Pablo Mayor got his first gig playing music as a teenager in the Colombian city of Cali. It wasn't exactly Carnegie Hall. But it was a learning experience.
Mayor: "I learned to play those electronic organs with pedals, bass and rhythms, so I would play Colombian music and popular music that I heard on the radio. And I was working in Sears stores in Cali. I would demonstrate and somebody would sell them."
MW: "Were you a good salesman?"
Mayor: "No way. I would just play, and then get a crowd, and then I would leave, and somebody would take care of that part."
Playing home organs at Sears stores in Cali may not seem to be good preparation for a serious career in music. But Pablo Mayor says it was. He learned something about audiences when he started working Mexican, Brazilian and Cuban songs into his repertoire.
Mayor: "When I was playing in Sears for all those people, and I would try international songs that I learned by ear, from Mexico, rumba, I would always notice that I would play the hits of the radio and people would gather always, so I guess I learned what Colombians like."
Mayor retained that sense of his audience when he put together his group Folklore Urbano in New York. The musicians in Folklore Urbano are not all Colombians. Mayor says his bandmates are from just about everywhere.
Mayor: "I have Rafi Malkiel, playing euphonium, bombardino, he's from Israel. I have Antonio Orta, on alto saxophone from Puerto Rico, Sofia Kotsovites from Argentina..."
Colombians are a minority in Mayor's large ensemble. We're only four Colombians. Mayor says there are at least as much musical diversity as there is among the other members of Folklore Urbano.

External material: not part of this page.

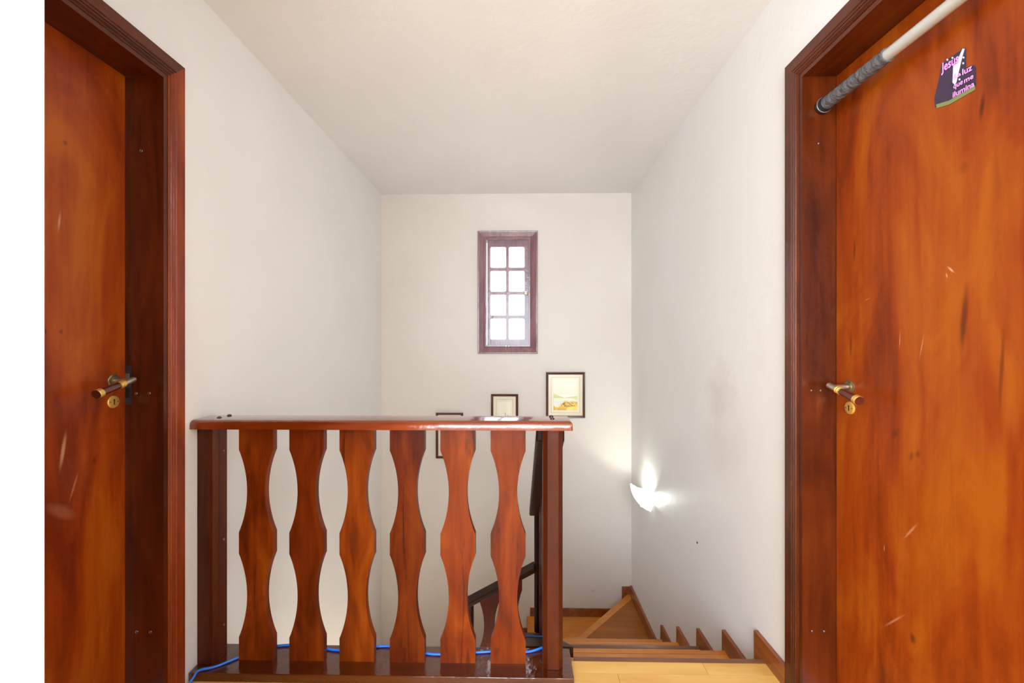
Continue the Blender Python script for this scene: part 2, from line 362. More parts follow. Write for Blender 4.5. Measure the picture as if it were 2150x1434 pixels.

Mayor: "You see musicians from the coast trying rhythms from the Pacific, and then trying rhythms from the Andes, and starting to blend, cause we have all the ingredients for the soup, and nobody wants to put it in the pot. And that is what is needed right now, and that is what is happening, so we want to do Colombian music. And I'm from the coast, from the Caribbean, you're from Bogota, it's OK. I accept you, and that is what is happening."
It's certainly not the worst suffering immigrants have known. Still it is hard work. Pablo Mayor has a key ally: Chonta Records. It's a New York-based label that he, his wife and a close friend co-founded. Chonta's goal is to bring together Colombian sounds made in New York with Colombian sounds made in Colombia.